I would say that the most important part of making beer is cleaning and sanitising, I would also say it’s what 99.9% of what brewers least enjoy about it. If you spend most of your time toiling and scrubbing gunk and crust off your brewing equipment, your doing it wrong. As soon as you have finished using something clean it at the first possible chance you get. When you rack beer out of a carboy or fermenting bin, that ring around the top where the krausen was is only going to get harder to clean off the longer you leave it. Do it know and spend less time later cleaning stuff on your brew day. This is especially true with bottles rinse them after you drink one.

Measure Out Your Malt Early

I don’t know how well this will go down with everyone but you could consider milling and weighing your malt out the night before brew day and putting it in zip lock bags or air tight containers. I find weighing out grain a chore and it definitely saves time on brew day.

Know Your Brewery Inside and Out

Really knowing the limitations and attributes your equipment has is a real easy way to brew better beer and have the day run smoothly. I went out and bought a new mash tun recently and started brewing with it without really considering what implications it would have on my brewing.

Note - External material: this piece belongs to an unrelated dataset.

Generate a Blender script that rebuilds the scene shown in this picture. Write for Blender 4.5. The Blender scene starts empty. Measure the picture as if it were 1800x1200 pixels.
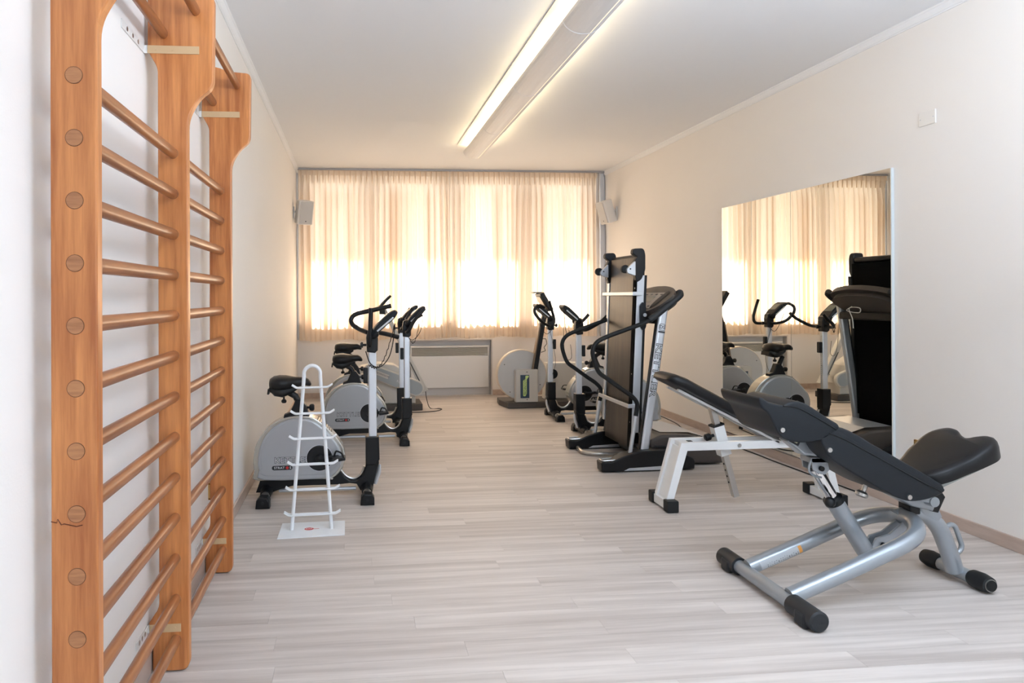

I didn’t account for the dead space in mash tun and ended up with about ¾ of a litre less than my intended brew length.

Knowing your equipment will make everything a lot easier and will save time because you can account for things like how long it takes to heat sparge water or bring wort to the boil. One thing I make sure I do is bring sparge water to temperature 20 minutes or so before the end of the mash, as soon as the mash is finished I can runoff and begin sparging without having to stand around

Get the Kettle On

Depending on your equipment you might be able to have your brewing liquor heat up on a timer. Obviously this will depend on you kettle but I know a number of home brewers and craft breweries have their brewing liquor coming up to temperature before they are even out of bed. If you have the option then this can be a real time saver allowing you to come along and just get things going, not having to stand around waiting for water to heat up.

No Sparge Brewing

This is a particularly good way to save time if you brew all grain and mashing. Ordinarily we would take our crushed malt, heat up our mash liquor and put it all in the mash tun. Leave it be for an hour then begin draining the first runnings. At this point we would either begin sprinkling sparge water on top of the grain bed (fly/continuous sparge) or wait for everything to drain out and then recharge with sparge water to make up final volume before boiling (batch sparge).

No sparge on the other hand would be a case of mashing you grains with the final pre-boil volume of mash liquor and then running that all off into your kettle and not bother rinsing the grains. Your first runnings are essentially 100% of the wort.

If I continuously sparge it can add up to an hour on my brewday, with no sparge at all I can run off all the wort fairly quickly and begin heating to a rolling boil as soon as the element in my boilers covered.

I think the main thing to bear in mind with no sparge brewing is you are going to lose efficiency. Therefore you have to increase the malt bill by around 25% to make up for the lost fermentables soaked in the grain bed. So your recipe that calls for 3.6kg / 8 lbs of grain will need to be upped to 4.5kg / 9.9 lb or more. The other thing to bear in mind is the capacity of your mash tun may limit the amount of beer you can brew.

Extract Some More Time

Consider brewing with extract. This is where extract brewers have an advantage of all grain brewers, a large part of the brew day for an all grain brewer is spent mashing and sparging, my runoff takes about half an hour on its own. If you are really pressed and can’t fit in an all grain brew day then you can use extract to take off a huge chunk of time.

Brew Small

Something I have been doing recently is brewing smaller quantities. My kettle takes an age to heat my ordinary brew length of 5 gallons so instead I have been doing 3 gallon batches, the time it takes to heat mash liquor and bring the wort to the boil is much less and this being the case I have been brewing more than usual and experimenting more. Some people may not like the idea of brewing smaller quantities but it could be something that works for you.

Keg It

Bottling can be a pain in the arse and take a good amount of time up, the easiest way to save time on bottling day is to either use bigger bottles or keg your beer. Obviously using bigger bottles for something like a Barley wine is not ideal but if you are bottling a session beer then there is no reason not to use bigger bottles or a keg. This makes is easy to avoid the hassle of sanitizing all those bottles.